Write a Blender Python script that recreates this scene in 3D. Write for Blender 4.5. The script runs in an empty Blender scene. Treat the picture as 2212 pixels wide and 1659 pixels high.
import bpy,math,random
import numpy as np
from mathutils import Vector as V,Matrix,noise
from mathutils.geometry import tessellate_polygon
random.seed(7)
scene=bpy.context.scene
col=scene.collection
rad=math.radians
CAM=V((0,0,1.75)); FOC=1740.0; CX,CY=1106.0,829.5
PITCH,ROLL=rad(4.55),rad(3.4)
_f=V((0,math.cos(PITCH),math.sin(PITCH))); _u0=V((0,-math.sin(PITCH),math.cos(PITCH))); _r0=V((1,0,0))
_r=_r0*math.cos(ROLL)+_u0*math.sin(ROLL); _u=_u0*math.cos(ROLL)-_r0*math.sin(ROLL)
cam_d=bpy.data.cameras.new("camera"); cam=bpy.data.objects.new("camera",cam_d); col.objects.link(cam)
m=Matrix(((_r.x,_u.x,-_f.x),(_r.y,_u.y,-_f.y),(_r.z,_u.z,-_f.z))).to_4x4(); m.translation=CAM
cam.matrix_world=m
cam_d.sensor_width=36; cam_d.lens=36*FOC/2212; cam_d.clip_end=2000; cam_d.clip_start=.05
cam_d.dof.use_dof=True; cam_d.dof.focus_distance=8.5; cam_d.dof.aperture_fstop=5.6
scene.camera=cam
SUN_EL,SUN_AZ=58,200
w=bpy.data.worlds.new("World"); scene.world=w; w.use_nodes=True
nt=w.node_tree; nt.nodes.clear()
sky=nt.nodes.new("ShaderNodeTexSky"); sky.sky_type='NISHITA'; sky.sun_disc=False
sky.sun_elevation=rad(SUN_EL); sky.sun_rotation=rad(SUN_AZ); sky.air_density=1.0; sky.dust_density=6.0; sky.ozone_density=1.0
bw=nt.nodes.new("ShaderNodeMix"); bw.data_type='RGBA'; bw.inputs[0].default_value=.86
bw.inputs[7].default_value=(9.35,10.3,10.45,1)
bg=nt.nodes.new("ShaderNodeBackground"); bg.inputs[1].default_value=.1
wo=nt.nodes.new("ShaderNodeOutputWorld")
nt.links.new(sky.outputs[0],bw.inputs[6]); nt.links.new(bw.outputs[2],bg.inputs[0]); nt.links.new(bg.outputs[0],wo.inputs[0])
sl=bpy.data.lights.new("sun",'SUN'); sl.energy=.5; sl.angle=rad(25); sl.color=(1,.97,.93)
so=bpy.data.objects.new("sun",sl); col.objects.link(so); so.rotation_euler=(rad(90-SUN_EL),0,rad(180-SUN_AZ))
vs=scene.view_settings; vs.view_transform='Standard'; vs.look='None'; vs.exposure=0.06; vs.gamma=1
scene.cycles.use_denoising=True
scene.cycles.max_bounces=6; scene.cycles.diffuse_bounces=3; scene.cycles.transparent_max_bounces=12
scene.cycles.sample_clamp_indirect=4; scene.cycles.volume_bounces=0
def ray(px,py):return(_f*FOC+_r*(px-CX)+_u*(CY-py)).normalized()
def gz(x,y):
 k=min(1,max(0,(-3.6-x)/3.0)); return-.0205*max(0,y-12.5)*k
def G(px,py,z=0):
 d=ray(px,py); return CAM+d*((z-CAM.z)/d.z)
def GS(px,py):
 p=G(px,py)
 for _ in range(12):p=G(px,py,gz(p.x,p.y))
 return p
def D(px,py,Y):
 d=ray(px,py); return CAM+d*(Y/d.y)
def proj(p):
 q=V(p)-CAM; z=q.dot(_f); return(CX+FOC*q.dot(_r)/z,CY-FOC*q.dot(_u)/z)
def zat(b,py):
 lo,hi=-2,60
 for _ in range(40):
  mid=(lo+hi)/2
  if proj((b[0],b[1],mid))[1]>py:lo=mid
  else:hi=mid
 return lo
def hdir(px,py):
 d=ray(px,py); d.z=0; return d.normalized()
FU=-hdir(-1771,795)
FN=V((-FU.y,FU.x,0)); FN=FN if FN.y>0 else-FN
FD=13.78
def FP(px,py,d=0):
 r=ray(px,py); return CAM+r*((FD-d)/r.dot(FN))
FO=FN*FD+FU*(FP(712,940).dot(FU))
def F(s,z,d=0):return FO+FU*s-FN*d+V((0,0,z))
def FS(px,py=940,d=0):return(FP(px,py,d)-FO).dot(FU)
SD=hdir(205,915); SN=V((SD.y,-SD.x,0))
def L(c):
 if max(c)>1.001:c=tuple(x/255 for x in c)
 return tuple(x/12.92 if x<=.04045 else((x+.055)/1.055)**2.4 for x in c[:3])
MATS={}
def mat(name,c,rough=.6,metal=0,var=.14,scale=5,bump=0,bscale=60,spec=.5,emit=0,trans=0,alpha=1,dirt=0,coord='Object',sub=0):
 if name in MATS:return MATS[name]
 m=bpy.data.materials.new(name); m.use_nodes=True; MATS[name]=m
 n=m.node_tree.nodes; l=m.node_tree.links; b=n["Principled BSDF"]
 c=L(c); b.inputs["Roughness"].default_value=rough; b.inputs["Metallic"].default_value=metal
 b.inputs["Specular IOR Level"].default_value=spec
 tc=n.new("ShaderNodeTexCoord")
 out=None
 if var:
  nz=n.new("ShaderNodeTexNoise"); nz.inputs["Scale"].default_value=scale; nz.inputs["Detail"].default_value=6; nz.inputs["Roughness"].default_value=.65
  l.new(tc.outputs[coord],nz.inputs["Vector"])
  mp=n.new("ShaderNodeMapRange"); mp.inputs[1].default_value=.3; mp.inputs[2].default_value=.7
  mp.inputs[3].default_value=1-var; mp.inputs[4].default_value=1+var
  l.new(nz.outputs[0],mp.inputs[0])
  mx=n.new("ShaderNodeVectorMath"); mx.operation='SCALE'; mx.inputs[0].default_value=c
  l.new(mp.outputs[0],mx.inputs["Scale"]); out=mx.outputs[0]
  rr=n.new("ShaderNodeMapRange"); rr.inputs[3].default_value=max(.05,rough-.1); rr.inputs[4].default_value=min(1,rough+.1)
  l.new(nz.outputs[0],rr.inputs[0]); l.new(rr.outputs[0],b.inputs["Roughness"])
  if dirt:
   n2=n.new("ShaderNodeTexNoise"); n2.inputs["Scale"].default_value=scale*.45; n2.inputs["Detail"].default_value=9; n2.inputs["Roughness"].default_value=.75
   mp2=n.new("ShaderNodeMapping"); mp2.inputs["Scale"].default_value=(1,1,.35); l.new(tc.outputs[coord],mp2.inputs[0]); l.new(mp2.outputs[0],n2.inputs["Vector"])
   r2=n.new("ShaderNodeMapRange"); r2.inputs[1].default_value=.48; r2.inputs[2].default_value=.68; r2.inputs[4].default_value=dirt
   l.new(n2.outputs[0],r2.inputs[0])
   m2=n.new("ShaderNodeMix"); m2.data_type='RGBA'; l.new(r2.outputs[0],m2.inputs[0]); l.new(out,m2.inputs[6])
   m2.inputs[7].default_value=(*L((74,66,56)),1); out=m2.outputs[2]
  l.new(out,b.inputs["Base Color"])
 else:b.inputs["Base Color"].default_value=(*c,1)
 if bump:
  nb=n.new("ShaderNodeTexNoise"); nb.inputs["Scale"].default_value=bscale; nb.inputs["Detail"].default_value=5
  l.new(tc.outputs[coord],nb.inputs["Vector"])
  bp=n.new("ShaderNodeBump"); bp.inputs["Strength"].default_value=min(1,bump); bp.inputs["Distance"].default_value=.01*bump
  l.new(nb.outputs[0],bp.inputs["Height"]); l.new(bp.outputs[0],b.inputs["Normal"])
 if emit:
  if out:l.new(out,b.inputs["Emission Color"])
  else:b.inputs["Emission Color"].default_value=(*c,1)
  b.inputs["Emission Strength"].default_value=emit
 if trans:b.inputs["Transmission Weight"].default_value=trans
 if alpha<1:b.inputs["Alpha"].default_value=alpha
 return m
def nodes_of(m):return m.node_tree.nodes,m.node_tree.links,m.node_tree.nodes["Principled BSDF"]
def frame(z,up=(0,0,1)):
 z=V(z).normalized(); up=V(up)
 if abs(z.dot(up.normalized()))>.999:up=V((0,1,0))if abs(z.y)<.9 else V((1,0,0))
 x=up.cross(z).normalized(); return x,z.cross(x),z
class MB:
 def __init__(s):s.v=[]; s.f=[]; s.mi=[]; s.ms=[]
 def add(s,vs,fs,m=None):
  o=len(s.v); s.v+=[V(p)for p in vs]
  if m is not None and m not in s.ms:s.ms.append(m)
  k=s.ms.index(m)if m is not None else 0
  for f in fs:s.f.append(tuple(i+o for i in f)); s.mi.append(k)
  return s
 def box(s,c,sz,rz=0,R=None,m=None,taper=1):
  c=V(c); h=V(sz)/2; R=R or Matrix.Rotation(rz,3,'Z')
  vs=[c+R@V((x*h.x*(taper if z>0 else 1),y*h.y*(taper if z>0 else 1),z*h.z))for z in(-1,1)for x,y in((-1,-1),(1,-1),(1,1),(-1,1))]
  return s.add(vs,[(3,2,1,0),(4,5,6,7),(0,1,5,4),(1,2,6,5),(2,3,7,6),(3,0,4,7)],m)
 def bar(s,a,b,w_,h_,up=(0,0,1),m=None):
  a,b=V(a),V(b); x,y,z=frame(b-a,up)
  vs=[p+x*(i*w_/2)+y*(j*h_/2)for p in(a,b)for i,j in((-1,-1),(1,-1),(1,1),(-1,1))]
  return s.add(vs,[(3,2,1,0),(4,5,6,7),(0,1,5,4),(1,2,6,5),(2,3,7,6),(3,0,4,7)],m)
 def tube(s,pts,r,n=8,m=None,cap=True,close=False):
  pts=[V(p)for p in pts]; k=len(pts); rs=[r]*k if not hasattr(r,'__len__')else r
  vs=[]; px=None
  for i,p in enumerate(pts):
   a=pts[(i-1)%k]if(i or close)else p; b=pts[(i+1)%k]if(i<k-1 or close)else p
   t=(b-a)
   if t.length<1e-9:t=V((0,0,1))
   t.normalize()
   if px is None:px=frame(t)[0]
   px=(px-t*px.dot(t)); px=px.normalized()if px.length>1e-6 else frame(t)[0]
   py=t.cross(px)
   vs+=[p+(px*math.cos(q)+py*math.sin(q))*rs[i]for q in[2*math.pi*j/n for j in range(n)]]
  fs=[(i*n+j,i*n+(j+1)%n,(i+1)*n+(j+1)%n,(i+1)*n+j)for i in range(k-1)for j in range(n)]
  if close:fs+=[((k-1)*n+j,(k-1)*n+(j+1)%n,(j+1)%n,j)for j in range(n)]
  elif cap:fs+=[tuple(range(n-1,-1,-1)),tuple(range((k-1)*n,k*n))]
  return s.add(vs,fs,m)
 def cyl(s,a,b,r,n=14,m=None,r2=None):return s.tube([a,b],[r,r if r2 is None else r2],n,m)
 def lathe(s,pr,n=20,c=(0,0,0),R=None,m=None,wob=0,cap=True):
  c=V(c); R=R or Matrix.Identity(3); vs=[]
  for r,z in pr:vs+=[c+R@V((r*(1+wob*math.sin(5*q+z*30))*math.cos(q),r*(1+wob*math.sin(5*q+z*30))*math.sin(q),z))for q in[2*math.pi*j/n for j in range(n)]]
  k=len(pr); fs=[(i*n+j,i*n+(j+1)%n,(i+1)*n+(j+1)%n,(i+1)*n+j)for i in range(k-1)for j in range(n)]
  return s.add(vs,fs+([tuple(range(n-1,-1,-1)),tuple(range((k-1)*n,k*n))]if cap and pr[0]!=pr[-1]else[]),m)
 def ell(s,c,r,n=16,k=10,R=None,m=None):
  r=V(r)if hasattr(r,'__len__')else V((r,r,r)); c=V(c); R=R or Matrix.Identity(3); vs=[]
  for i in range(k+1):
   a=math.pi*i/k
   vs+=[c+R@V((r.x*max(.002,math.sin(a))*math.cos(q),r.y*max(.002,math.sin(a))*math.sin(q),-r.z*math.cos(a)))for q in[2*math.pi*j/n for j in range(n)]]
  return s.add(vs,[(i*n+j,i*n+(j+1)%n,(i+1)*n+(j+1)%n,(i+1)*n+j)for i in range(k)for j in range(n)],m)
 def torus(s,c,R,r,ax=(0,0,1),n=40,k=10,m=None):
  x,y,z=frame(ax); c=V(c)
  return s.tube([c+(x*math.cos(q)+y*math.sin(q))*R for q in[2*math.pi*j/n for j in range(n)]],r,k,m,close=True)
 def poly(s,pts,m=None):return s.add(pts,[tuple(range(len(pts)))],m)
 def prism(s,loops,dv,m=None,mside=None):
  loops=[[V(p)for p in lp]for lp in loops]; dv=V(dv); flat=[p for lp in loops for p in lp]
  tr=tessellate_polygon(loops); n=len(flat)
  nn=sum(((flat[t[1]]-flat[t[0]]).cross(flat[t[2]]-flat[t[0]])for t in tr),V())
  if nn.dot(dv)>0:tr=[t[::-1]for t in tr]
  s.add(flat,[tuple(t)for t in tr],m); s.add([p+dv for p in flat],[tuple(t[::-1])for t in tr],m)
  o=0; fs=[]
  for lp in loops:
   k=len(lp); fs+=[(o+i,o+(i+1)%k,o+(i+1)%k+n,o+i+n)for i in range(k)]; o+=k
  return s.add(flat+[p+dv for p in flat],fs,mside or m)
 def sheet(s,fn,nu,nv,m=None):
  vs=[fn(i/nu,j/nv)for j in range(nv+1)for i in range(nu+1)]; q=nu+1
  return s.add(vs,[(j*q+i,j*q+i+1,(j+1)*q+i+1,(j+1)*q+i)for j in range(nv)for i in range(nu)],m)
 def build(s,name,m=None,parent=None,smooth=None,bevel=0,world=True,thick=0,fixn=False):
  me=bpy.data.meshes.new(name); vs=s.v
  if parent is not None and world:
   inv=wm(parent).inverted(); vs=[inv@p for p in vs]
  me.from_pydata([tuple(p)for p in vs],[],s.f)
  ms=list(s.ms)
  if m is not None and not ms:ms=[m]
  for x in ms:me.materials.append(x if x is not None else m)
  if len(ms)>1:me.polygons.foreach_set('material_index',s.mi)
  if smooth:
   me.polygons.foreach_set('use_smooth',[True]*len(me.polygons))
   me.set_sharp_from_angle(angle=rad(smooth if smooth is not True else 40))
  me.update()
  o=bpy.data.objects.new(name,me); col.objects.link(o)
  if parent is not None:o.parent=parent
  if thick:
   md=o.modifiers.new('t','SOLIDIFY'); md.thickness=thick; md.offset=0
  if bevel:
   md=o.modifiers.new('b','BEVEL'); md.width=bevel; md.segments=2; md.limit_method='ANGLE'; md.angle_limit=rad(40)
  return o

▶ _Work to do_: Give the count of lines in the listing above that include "scene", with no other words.

▶ _Task answer_: 9